Es bewahrheitete sich auch diesmal: Die Verleihung des Ernst von Siemens Preises wird so, wie der Ausgezeichnete ist. Dutilleux ist einer, der zurückgezogen abseits steht, der lieber schweigt und alles mit skeptischem Blick verfolgt, der skrupulös genau arbeitet, der sich seiner Sache sicher ist, obwohl sein öffentliches Auftreten immer noch kräftige Spuren von Nervosität zeigt. Dennoch fühlte er sich in seiner Dankesrede gedrängt zu sagen, dass er die Reaktionen auf das strenge serielle Denken, also den Postmodernismus, die neue Einfachheit, die Neotonalität nicht sonderlich schätzt. Auch er hatte die auf Spezialistentum abzielenden Verhärtungen eines Boulez oder Stockhausen in den 50er- oder 60er-Jahren nicht begrüßt, doch der Pendelschlag zurück sei eine zwar verständliche, keineswegs aber die richtige Antwort.
Dutilleux sei in der Musikgeschichte um 1950 am anderen Ufer aufgebrochen, meinte der Laudator, der französische Musikwissenschaftler Dominique Jameux.
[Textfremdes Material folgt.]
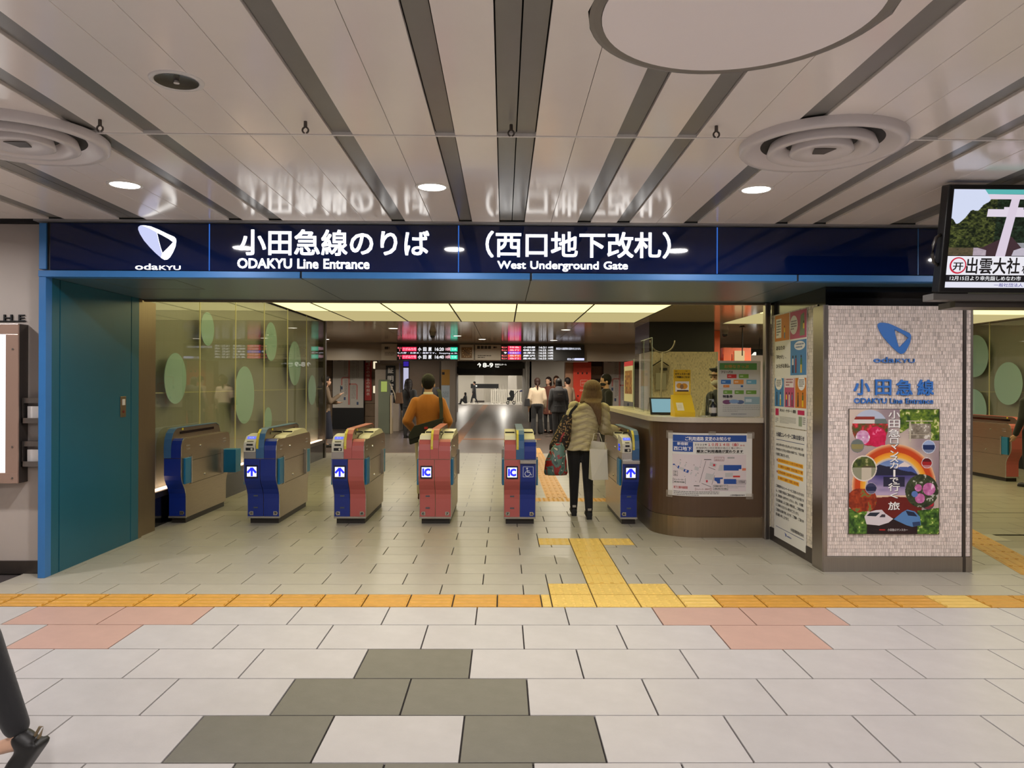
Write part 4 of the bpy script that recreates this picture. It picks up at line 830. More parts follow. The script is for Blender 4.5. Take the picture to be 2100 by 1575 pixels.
p.text('特急券', bx(1385), by(1125), bx(1490), by(1092), (40, 40, 50), 4, 0.03); p.ell(bx(1430), by(1168), 0.045, 0.022, (120, 70, 110), 3); p.ell(bx(1505), by(1162), 0.05, 0.02, (130, 160, 200), 4); p.ell(bx(1570), by(1168), 0.04, 0.02, (90, 110, 150), 3)
p.dashes(bx(1385), by(1275), bx(1780), by(1200), 4, (165, 165, 162), 3, 7, 0.35); p.rect(bx(1345), by(1026), bx(1750), by(1022), (180, 190, 190), 2); p.dashes(bx(1475), by(1305), bx(1720), by(1288), 1, (150, 155, 160), 3, 9)
p.build('print', (0, -0.0005, 0), U, V, PRINT, bb)
# guard fork leaning behind the counter
fk = empty('restraint_fork', (1.93, 9.5, 0)); tag(fk, 'long pole with a curved metal fork leaning behind the counter', 'pole')
MB().tube([(0.0, 0, 0), (0.035, 0, 1.2), (0.055, 0, 1.9)], 0.012, 8).build('pole', mat('pole_grey', (190, 180, 160), 0.35, 0.4), fk)
MB().tube([(0.055 + 0.155 * math.sin(t * math.pi / 14), 0, 2.055 - 0.155 * math.cos(t * math.pi / 14)) for t in range(-7, 8)], 0.009, 8).build('fork', mat('fork_grey', (120, 112, 100), 0.3, 0.7), fk, smooth=True)
# second pillar behind the counter
p2 = empty('office_pillar', (2.87, 14.9, 0)); tag(p2, 'mosaic pillar with black head behind the staff counter', 'pillar')
MB().box(0, 1.33, 0.01, 1.2, 0, 2.15).build('core', mort, p2); mosaic('mosaic', p2, (0.0, 0.01, 0.8), U, V, 1.33, 1.35, 9, (214, 202, 172), 0.034); MB().box(1.32, 1.34, 0.0, 0.02, 0, 2.15).build('corner_strip', steel, p2)
MB().box(-0.02, 1.26, 0.0, 1.6, 2.155, 2.735).build('head_box', black, p2)
hg = empty('coat_hanger', (3.07, 14.85, 1.95)); tag(hg, 'dark hanger holding a clear plastic vest on the office pillar', 'hanger')
MB().tube([(-0.16, 0, -0.08), (0, 0, 0.02), (0.16, 0, -0.08)], 0.012, 6).tube([(0, 0, 0.02), (0, 0, 0.06), (0.02, 0, 0.08)], 0.006, 6).build('hook_bar', black, hg)
MB().prism([(-0.17, -0.09), (-0.02, -0.03), (0.02, -0.03), (0.18, -0.09), (0.14, -0.4), (0.1, -0.55), (-0.12, -0.58), (-0.14, -0.35)], -0.02, 0.01, 'y').build('vest', mat('clear_vinyl', (150, 142, 120), 0.25, alpha=0.4), hg)
MB().box(-0.1, 0.1, -0.03, -0.025, -0.55, -0.22).build('pocket', mat('vinyl_pocket', (175, 172, 155), 0.3, alpha=0.7), hg); MB().box(-0.02, 0.12, -0.035, -0.03, -0.17, -0.12).build('name_tag', black, hg)

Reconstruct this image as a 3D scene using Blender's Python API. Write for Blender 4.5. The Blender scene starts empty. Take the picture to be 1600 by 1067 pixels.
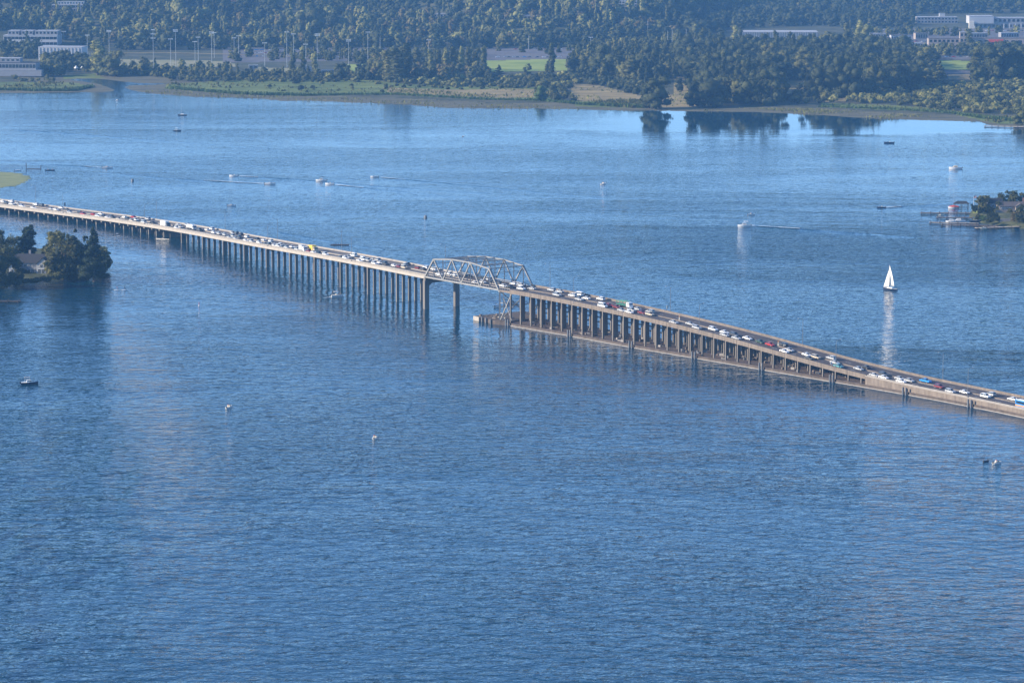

Während die jungen Wilden alles Traditionelle abgelehnt hätten, sei der zehn Jahre ältere Dutilleux in der Tradition groß geworden. Doch heute hätten sich Dutilleux und sein Gegenüber Boulez beide in der Mitte des Stromes getroffen. Das ist kein ganz schlechtes Bild und Jameux setzte noch ein Zitat von André Gide oben auf: „Es ist gut, dem Hang zu folgen, vorausgesetzt er führt nach oben.“ Und wie sehr er nach oben führen kann, veranschaulichte danach nachdrücklich das Arditti Quartet, als es Dutilleux’ Streichquartett „Ainsi la nuit“ spielte. Drei Jahre hat der Komponist an diesem siebzehnminütigen Stück geschrieben und hat damals wegen dieser Arbeit einen Opernauftrag ablehnen müssen. Welcher andere Komponist hat solchen konsequenten Mut? Das Quartett freilich gab ihm alles zurück. Man hört die fein durchgehörte Genauigkeit, das filigrane Schleifen am Gegenstand. Und sicher brauchte es auch etliche Zeit, um dem ganzen Stück den Charakter eines verblüffend selbstverständlichen Gefüges zu verleihen.
150.000 Euro erhält Dutilleux als Auszeichnung für sein Lebenswerk. Dies aber, gerne wird das übersehen, ist nur ein Zehntel der Summe, die der Ernst von Siemens Musikpreis ausschüttet. Drei Förderpreise gingen an den wendigen, längst auf den Festivals der Moderne heimisch gewordenen, hoch talentierten Holländer Michel van der Aa sowie an die deutschen Komponisten Philipp Maintz und Sebastian Claren, deren kurze Werksproben durchaus aufhorchen ließen, auch wenn man bei den beiden Deutschen wohl noch nicht recht sagen kann, wohin die schöpferische Reise gehen wird. Auch abzüglich dieser Summen bleibt immer noch ein stattlicher Rest, weit über eine Million Euro, an Finanzmitteln, die projektbezogen eingesetzt werden. Es ist inzwischen vielleicht das verdienstvollste Feld des Ernst von Siemens Musikpreises. Denn parallel zur rückblickenden Auszeichnung eines Lebenswerks werden Grundlagen für das Weitermachen geschaffen.